All lines in the data bearing the string "script" should be identified and copied.

• **Materials provided**:
##############################

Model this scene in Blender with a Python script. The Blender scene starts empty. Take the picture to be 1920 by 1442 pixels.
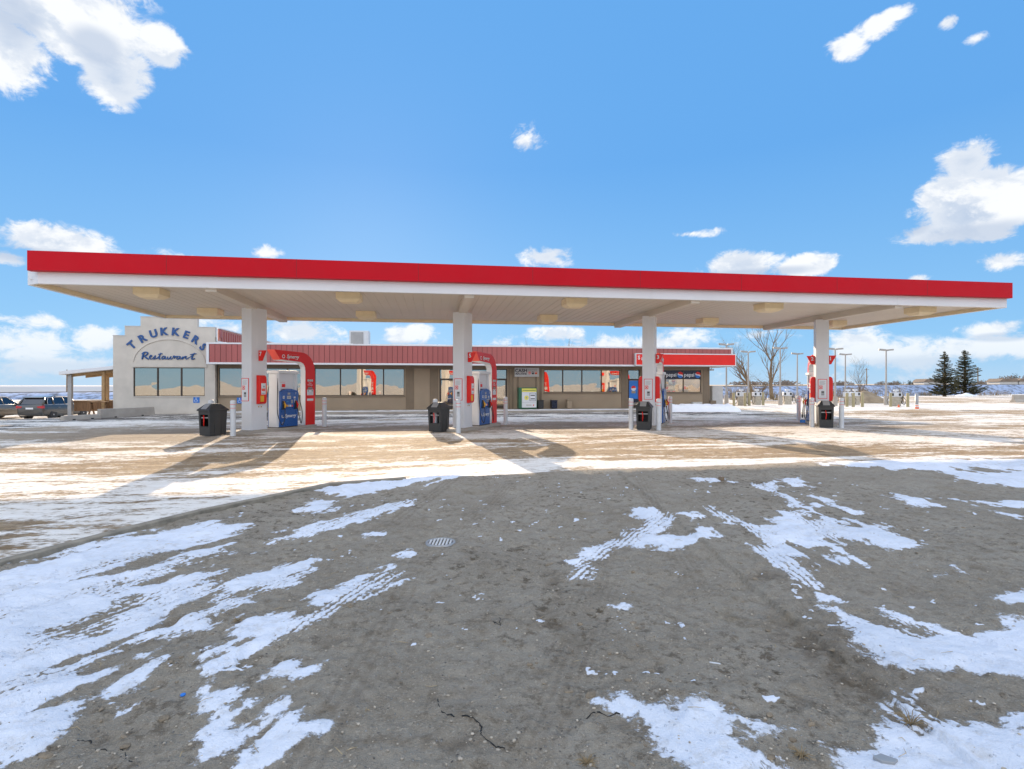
import bpy, bmesh, math, random
import numpy as np
from mathutils import Vector, Matrix
random.seed(7)
scene = bpy.context.scene
C = scene.collection
R = math.radians
PI = math.pi
sin, cos = math.sin, math.cos

# ------------------------------------------------------------------ camera
EYE = 1.65
cam_d = bpy.data.cameras.new('camera')
cam = bpy.data.objects.new('camera', cam_d)
C.objects.link(cam)
cam.location = (0, 0, EYE)
cam.rotation_euler = (R(90), 0, 0)
cam_d.sensor_width = 36.0
cam_d.lens = 18.75
cam_d.shift_y = 0.0008
cam_d.clip_start = 0.05
cam_d.clip_end = 6000
scene.camera = cam

# ------------------------------------------------------------------ sun, exposure
SUN_AZ, SUN_EL = -15.1, 17.4           # azimuth east of the view axis, elevation
sun_d = bpy.data.lights.new('sun', 'SUN')
sun_d.energy = 5.0
sun_d.color = (1.0, 0.80, 0.58)
sun_d.angle = R(0.5)
sun = bpy.data.objects.new('sun', sun_d)
C.objects.link(sun)
sdir = Vector((sin(R(SUN_AZ)) * cos(R(SUN_EL)), cos(R(SUN_AZ)) * cos(R(SUN_EL)), sin(R(SUN_EL))))
sun.rotation_euler = (-sdir).to_track_quat('-Z', 'Y').to_euler()
scene.view_settings.view_transform = 'Standard'
scene.view_settings.look = 'None'
scene.view_settings.exposure = 0.68
scene.view_settings.gamma = 1.0

# ------------------------------------------------------------------ node helper
class NT:
    def __init__(s, tree):
        s.t = tree
    def n(s, kind, **kw):
        nd = s.t.nodes.new(kind)
        for k, v in kw.items():
            setattr(nd, k, v)
        return nd
    def link(s, a, b):
        s.t.links.new(a, b)
    def put(s, sock, v):
        if hasattr(v, 'is_output'):
            s.link(v, sock)
        elif v is not None:
            sock.default_value = v
    def m(s, op, a, b=None, c=None, clamp=False):
        nd = s.n('ShaderNodeMath', operation=op)
        nd.use_clamp = clamp
        s.put(nd.inputs[0], a)
        if b is not None: s.put(nd.inputs[1], b)
        if c is not None: s.put(nd.inputs[2], c)
        return nd.outputs[0]
    def v(s, op, a, b=None):
        nd = s.n('ShaderNodeVectorMath', operation=op)
        s.put(nd.inputs[0], a)
        if b is not None: s.put(nd.inputs[1], b)
        return nd.outputs['Value'] if op in ('LENGTH', 'DOT_PRODUCT', 'DISTANCE') else nd.outputs[0]
    def noise(s, vec, scale, detail=4, rough=.55, dist=0):
        nd = s.n('ShaderNodeTexNoise')
        if vec is not None: s.put(nd.inputs['Vector'], vec)
        nd.inputs['Scale'].default_value = scale
        nd.inputs['Detail'].default_value = detail
        nd.inputs['Roughness'].default_value = rough
        nd.inputs['Distortion'].default_value = dist
        return nd.outputs[0]
    def ramp(s, f, lo, hi, a=0.0, b=1.0, smooth=False):
        nd = s.n('ShaderNodeMapRange')
        nd.interpolation_type = 'SMOOTHSTEP' if smooth else 'LINEAR'
        nd.clamp = True
        s.put(nd.inputs[0], f)
        for i, x in enumerate((lo, hi, a, b)):
            s.put(nd.inputs[i + 1], x)
        return nd.outputs[0]
    def mix(s, f, a, b, blend='MIX'):
        nd = s.n('ShaderNodeMix', data_type='RGBA', blend_type=blend)
        s.put(nd.inputs[0], f)
        s.put(nd.inputs[6], a if hasattr(a, 'is_output') else (*a[:3], 1))
        s.put(nd.inputs[7], b if hasattr(b, 'is_output') else (*b[:3], 1))
        return nd.outputs[2]

# ------------------------------------------------------------------ world: sky with clouds
world = bpy.data.worlds.new('World')
scene.world = world
world.use_nodes = True
wt = world.node_tree
wt.nodes.clear()
W = NT(wt)
w_out = W.n('ShaderNodeOutputWorld')
w_bg = W.n('ShaderNodeBackground')
tc = W.n('ShaderNodeTexCoord')
dirv = W.v('NORMALIZE', tc.outputs['Generated'])
sep = W.n('ShaderNodeSeparateXYZ')
W.link(dirv, sep.inputs[0])
dx, dy, dz = sep.outputs
sky = W.n('ShaderNodeTexSky')
sky.sky_type = 'NISHITA'
sky.sun_disc = False
sky.sun_elevation = R(SUN_EL)
sky.sun_rotation = R(SUN_AZ)
sky.air_density = 1.0
sky.dust_density = 0.3
sky.ozone_density = 2.0
SKY_K = 0.10
skyc = W.mix(1.0, sky.outputs[0], (SKY_K, SKY_K, SKY_K), 'MULTIPLY')
az = W.m('ARCTAN2', dx, dy)
el = W.m('ARCSINE', dz)
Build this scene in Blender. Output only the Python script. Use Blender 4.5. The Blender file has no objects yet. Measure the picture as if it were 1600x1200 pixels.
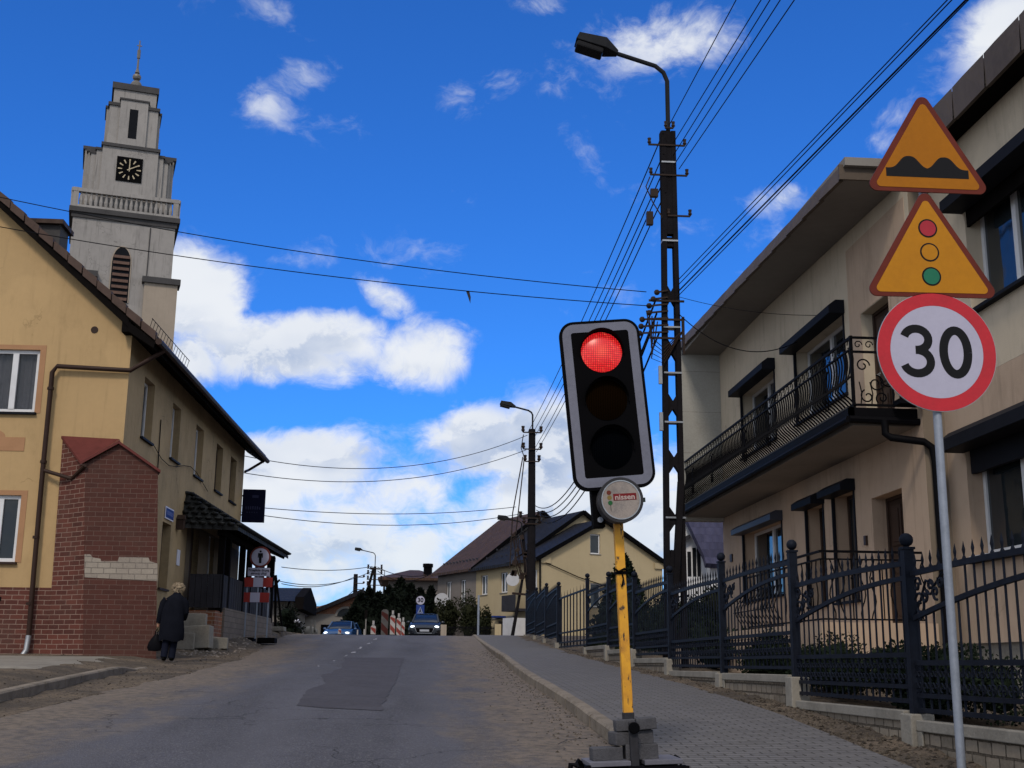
import bpy, bmesh, math, random
from mathutils import Vector, Matrix, noise as mnoise
from mathutils.geometry import tessellate_polygon
R = math.radians
C = bpy.context.scene.collection
# ------------------------------------------------------------------ camera
EYE = Vector((0, 0, 1.42)); FPX = 1900.0
PITCH = math.atan(440 / 1900.0); ROLL = R(0.6); YAW = R(4.2637)
fw = Vector((math.sin(YAW) * math.cos(PITCH), math.cos(YAW) * math.cos(PITCH), math.sin(PITCH)))
r0 = Vector((math.cos(YAW), -math.sin(YAW), 0)); u0 = r0.cross(fw)
rt = r0 * math.cos(ROLL) + u0 * math.sin(ROLL); up = u0 * math.cos(ROLL) - r0 * math.sin(ROLL)
cam_d = bpy.data.cameras.new('camera'); cam = bpy.data.objects.new('camera', cam_d); C.objects.link(cam)
cam_d.sensor_width = 36; cam_d.lens = 36 * FPX / 1600; cam_d.clip_start = 0.05; cam_d.clip_end = 5000
m3 = Matrix((rt, up, -fw)).transposed(); cam.matrix_world = Matrix.Translation(EYE) @ m3.to_4x4()
bpy.context.scene.camera = cam
def ray(px, py): return fw + rt * ((px - 800) / FPX) - up * ((py - 600) / FPX)
def at(px, py, Y):
    d = ray(px, py); return EYE + d * (Y / d.y)
def atx(px, py, X):
    d = ray(px, py); return EYE + d * (X / d.x)
# ------------------------------------------------------------------ render, world, sun
sc = bpy.context.scene
sc.view_settings.view_transform = 'Standard'; sc.view_settings.look = 'None'; sc.view_settings.gamma = 1
sc.view_settings.exposure = 0.0
sc.render.resolution_x = 1024; sc.render.resolution_y = 768
SUN_EL, SUN_AZ = R(42), R(196)      # azimuth clockwise from +Y: behind the camera, to the left
sd = bpy.data.lights.new('sun', 'SUN'); sd.energy = 1.75; sd.angle = R(11); sd.color = (1, .88, .73)
so = bpy.data.objects.new('sun', sd); C.objects.link(so)
sdir = Vector((math.sin(SUN_AZ) * math.cos(SUN_EL), math.cos(SUN_AZ) * math.cos(SUN_EL), math.sin(SUN_EL)))
so.rotation_euler = sdir.to_track_quat('Z', 'Y').to_euler(); so.location = (0, 0, 30)

class NT:
    def __init__(s, nt): s.nt = nt; s.n = nt.nodes; s.l = nt.links
    def node(s, t, **k):
        n = s.n.new(t)
        for a, b in k.items(): setattr(n, a, b)
        return n
    def put(s, sock, v):
        if isinstance(v, bpy.types.NodeSocket): s.l.new(v, sock)
        elif v is not None: sock.default_value = v
    def m(s, op, a, b=None, c=None, clamp=False):
        n = s.node('ShaderNodeMath', operation=op, use_clamp=clamp)
        s.put(n.inputs[0], a); s.put(n.inputs[1], b)
        if c is not None: s.put(n.inputs[2], c)
        return n.outputs[0]
    def vm(s, op, a, b=None):
        n = s.node('ShaderNodeVectorMath', operation=op); s.put(n.inputs[0], a); s.put(n.inputs[1], b)
        return n.outputs['Value'] if op in ('DOT_PRODUCT', 'LENGTH') else n.outputs[0]
    def mr(s, v, a, b, c=0, d=1, smooth=True):
        n = s.node('ShaderNodeMapRange', interpolation_type='SMOOTHSTEP' if smooth else 'LINEAR')
        for i, x in enumerate((v, a, b, c, d)): s.put(n.inputs[i], x)
        return n.outputs[0]
    def mix(s, f, a, b, mode='MIX'):
        n = s.node('ShaderNodeMix', data_type='RGBA', blend_type=mode)
        s.put(n.inputs['Factor'], f)
        for i, v in ((6, a), (7, b)):
            if isinstance(v, tuple) and len(v) == 3: v = (*v, 1)
            s.put(n.inputs[i], v)
        return n.outputs[2]
    def noise(s, vec, scale, detail=4, rough=.55, dist=0, out=0):
        n = s.node('ShaderNodeTexNoise'); s.put(n.inputs['Vector'], vec)
        n.inputs['Scale'].default_value = scale; n.inputs['Detail'].default_value = detail
        n.inputs['Roughness'].default_value = rough; n.inputs['Distortion'].default_value = dist
        return n.outputs[out]

w = bpy.data.worlds.new("World"); sc.world = w; w.use_nodes = True
W = NT(w.node_tree); W.n.clear()
tc = W.node('ShaderNodeTexCoord'); D = W.vm('NORMALIZE', tc.outputs['Generated'])
sky = W.node('ShaderNodeTexSky', sky_type='NISHITA', sun_disc=False, sun_elevation=SUN_EL, sun_rotation=SUN_AZ)
sky.altitude = 300; sky.air_density = 1.0; sky.dust_density = 0.4; sky.ozone_density = 3.0
skyc = W.mix(1.0, sky.outputs[0], (.25, .84, 1.78), 'MULTIPLY')
sep = W.node('ShaderNodeSeparateXYZ'); W.l.new(D, sep.inputs[0]); dz = sep.outputs[2]
def blob(px, py, rx, ry, rot=0, s=1.0):
    c = ray(px, py).normalized(); t1 = rt * math.cos(R(rot)) + up * math.sin(R(rot)); t2 = up * math.cos(R(rot)) - rt * math.sin(R(rot))
    a = W.m('MULTIPLY', W.m('SUBTRACT', W.vm('DOT_PRODUCT', D, t1), c.dot(t1)), FPX / rx)
    b = W.m('MULTIPLY', W.m('SUBTRACT', W.vm('DOT_PRODUCT', D, t2), c.dot(t2)), FPX / ry)
    q = W.m('MULTIPLY_ADD', a, a, W.m('MULTIPLY', b, b))
    front = W.m('GREATER_THAN', W.vm('DOT_PRODUCT', D, c), 0)
    g = W.m('MULTIPLY', W.m('SUBTRACT', 1.0, q, clamp=True), s)
    return W.m('MULTIPLY', g, front)
BL = [(300, 470, 120, 120, 0, 1.0), (370, 530, 150, 70, -10, .95), (520, 545, 170, 85, 0, 1.05), (650, 555, 125, 85, 10, 1.05), (430, 545, 140, 80, 0, 1.0), (600, 470, 80, 40, -35, .75),
      (290, 560, 70, 70, 0, .9), (470, 730, 230, 90, 5, 1.0), (740, 700, 130, 85, 0, 1.1), (870, 700, 150, 100, 0, 1.15), (620, 770, 330, 110, 0, .80),
      (560, 860, 380, 120, 0, .78), (860, 800, 300, 150, 0, .98), (1040, 800, 170, 150, 0, .95), (430, 820, 90, 55, 0, .7), (700, 950, 600, 80, 0, .7),
      (410, 165, 55, 50, 0, .52), (470, 120, 90, 35, 15, .4), (715, 165, 60, 60, 0, .5), (780, 120, 80, 40, 10, .42), (1040, 60, 180, 75, 0, .62),
      (1590, 50, 110, 80, 0, .85), (1240, 310, 95, 35, 0, .55), (1360, 230, 90, 45, 20, .45), (830, 5, 90, 30, 0, .5), (1000, 215, 50, 30, 0, .25), (20, 120, 60, 40, 0, .2),
      (1330, 30, 160, 50, 0, .42), (880, 120, 60, 45, 10, .36), (420, 10, 60, 25, 0, .38), (1380, 180, 80, 50, 0, .4), (480, 400, 70, 40, 0, .3), (690, 45, 60, 25, 0, .3)]
mask = None
for b_ in BL:
    g = blob(*b_); mask = g if mask is None else W.m('MAXIMUM', mask, g)
# extra cloud added out of view all round, strengthened to whiten the ambient light
back = W.mr(W.vm('DOT_PRODUCT', D, fw), .86, .66, 0, .95); mask = W.m('MAXIMUM', mask, back)
def cloud_noise(vec):
    wv = W.vm('ADD', vec, W.vm('MULTIPLY', W.vm('SUBTRACT', W.noise(vec, 9, 4, out=1), (.5, .5, .5)), (.09, .09, .09)))
    sq = W.vm('MULTIPLY', wv, (1, 1, 1.55))
    big = W.noise(sq, 8.5, 4, .5); fine = W.noise(sq, 24, 9, .66)
    return W.m('ADD', W.m('MULTIPLY', big, .6), W.m('MULTIPLY', fine, .4))
n0 = cloud_noise(D)
dlt = (sdir - fw * sdir.dot(fw)).normalized() * .012 + Vector((-.006, 0, .012))
n1 = cloud_noise(W.vm('ADD', D, tuple(dlt)))
d0 = W.m('ADD', W.m('MULTIPLY', W.m('SUBTRACT', n0, .5), W.m('SUBTRACT', 4.4, W.m('MULTIPLY', mask, 1.7))), W.m('MULTIPLY', mask, 1.12))
dens = W.m('MULTIPLY', W.mr(d0, .30, 1.0), W.mr(mask, .15, .72, .35, 1))
relief = W.mr(W.m('SUBTRACT', n1, n0), -.035, .04)          # 1 = shaded side
thick = W.mr(d0, .7, 1.4)
soft = W.noise(W.vm('MULTIPLY', D, (1, 1, 2.2)), 6, 3)
shade = W.m('MULTIPLY', W.m('MULTIPLY', W.m('MULTIPLY_ADD', relief, .75, .3), W.mr(soft, .40, .64)), W.m('MULTIPLY_ADD', thick, .5, .5), clamp=True)
cl = W.mix(shade, (9.0, 9.3, 9.7), (3.6, 4.7, 6.9))
col = W.mix(W.m('MULTIPLY', dens, .97), skyc, cl)
low = W.mr(dz, .16, .0); col = W.mix(W.m('MULTIPLY', low, .35), col, (6.2, 7.9, 9.2))
bg = W.node('ShaderNodeBackground'); W.l.new(col, bg.inputs[0]); bg.inputs[1].default_value = 0.095
wo = W.node('ShaderNodeOutputWorld'); W.l.new(bg.outputs[0], wo.inputs[0])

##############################

• **Solution to this exercise**:
Model this scene in Blender with a Python script. The Blender scene starts empty. Take the picture to be 1920 by 1442 pixels.
Build this scene in Blender. Output only the Python script. Use Blender 4.5. The Blender file has no objects yet. Measure the picture as if it were 1600x1200 pixels.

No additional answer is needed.